Other local leaders that stand by his decision include Los Angeles County District Attorney George Gascón, state Sen. Scott Wiener (D-San Francisco), and recalled San Francisco District Attorney Chesa Boudin.

Melendez said that policies are becoming less about people’s voices and more about politicians’ agendas.

“[The governor] put a moratorium on the death penalty, even though voters very clearly stated that they wanted that to stay in place,” she said. “It was on the ballot. Voters made it clear how they felt.”

Epoch Times Photo
Matt Capelouto, the father of fentanyl poisoning victim Alexandra—the namesake of California’s Senate Bill 44—speaks at a press conference where California Assemblymembers, law enforcement officials, and local representatives propose to put stricter fentanyl enforcement on the upcoming 2024 ballot, in front of the Capitol in Sacramento on June 6, 2023. (Courtesy of Assembly Republican Caucus)

Changes Within a Decade

However, 10 years ago the Legislature operated much differently, Melendez said.

“I saw dramatic shifts from the time I started until the time I left,” she said.

One such change, she said, is that the Legislature has become more divided, and lawmakers vote on bills based on their party affiliation instead of on what the bills do.

“In the beginning, legislators from both parties worked together … If we found an issue that we agreed on, we were able to work together,” she said. “But now, there’s very, very little interest in working across the aisle from the Democrat perspective.”

She said that bills that would be killed during committee hearings 10 years ago now move forward because lawmakers agree to pass their colleagues’ bills in exchange for getting their own passed.

“There’s a bit of ‘You scratch my back, I’ll scratch yours,’” she said.

Additionally, she says today’s bills are more extreme, like Senate Bill 107, which provides refuge to transgender children and their families if they come to California to receive gender-affirming care and others, she said, like energy or oil drilling-related bills.

“[Bills like that] would have never gotten to the Legislature [10 years ago],” she said. “It has become vastly more extreme and progressive.”

California politicians, she says, see getting bills passed as a way to build their resume.
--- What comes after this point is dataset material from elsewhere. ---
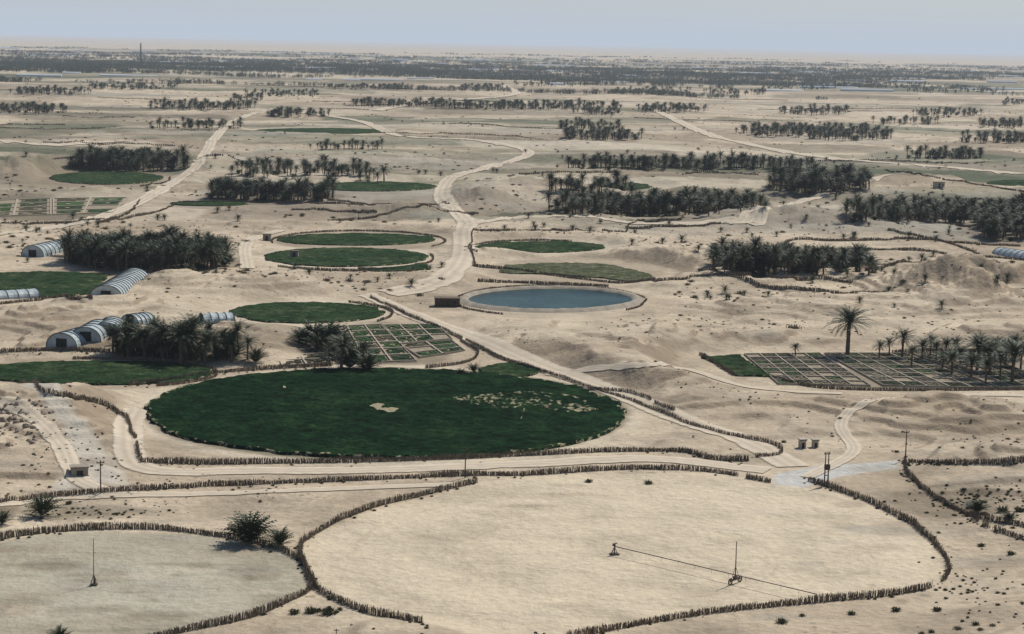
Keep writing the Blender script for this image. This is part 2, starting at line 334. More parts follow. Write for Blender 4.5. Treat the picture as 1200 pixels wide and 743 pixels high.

But oftentimes, everyday residents are those who suffer the consequences if a bill has issues.

“That bill gets challenged in court … but the legislator that ran that bill, they’re gone … because of term limits. So, they suffer no consequences,” she said. “Meanwhile, the taxpayers are the ones who are paying for the lawsuit.”

The consequences of some of these laws have contributed to people leaving the state and moving to places that offer them more safety and freedom, she said.

Over the past two years, more than 700,000 Californians have moved out of the state, according to data from the U.S. Census Bureau.

Some of the reasons for the exodus include rising crime, high living costs, education quality, and homelessness, as reported in EpochTV’s “Leaving California” documentary.

“We lost a congressional seat because of it,” Melendez said. “That many people were fed up with California that they said, ‘I’m out of here.’”

Hope for the Future

Regarding how lawmakers need to change, she stressed that the first step should be putting the public first and letting people express their opinions and needs.

“It’s really terrible how they’ve cut the public out,” she said. “[A lawmaker’s] job is to listen and contemplate what [others are] saying. Sometimes people aren’t as kind but they’re angry, so hear them out. You don’t become king or queen when you get elected into office, which is how many of them act.”

A politician’s job is to listen to the people’s needs and work for them, she said, whether it is reversing laws that no longer serve people’s interests or finding solutions to fix the issues that the state faces.

“We’re sent there not to take up spaces and do press conferences. You’re supposed to actually work,” she said.

As for the people, Melendez said that it is important for them to understand that many of the state’s issues came from bad policies, and the best way to fundamentally make change is to rethink how one vote.

“The answer is that the people of California have to get fed up enough to say, ‘Nope, we’re going to do things differently,’” she said.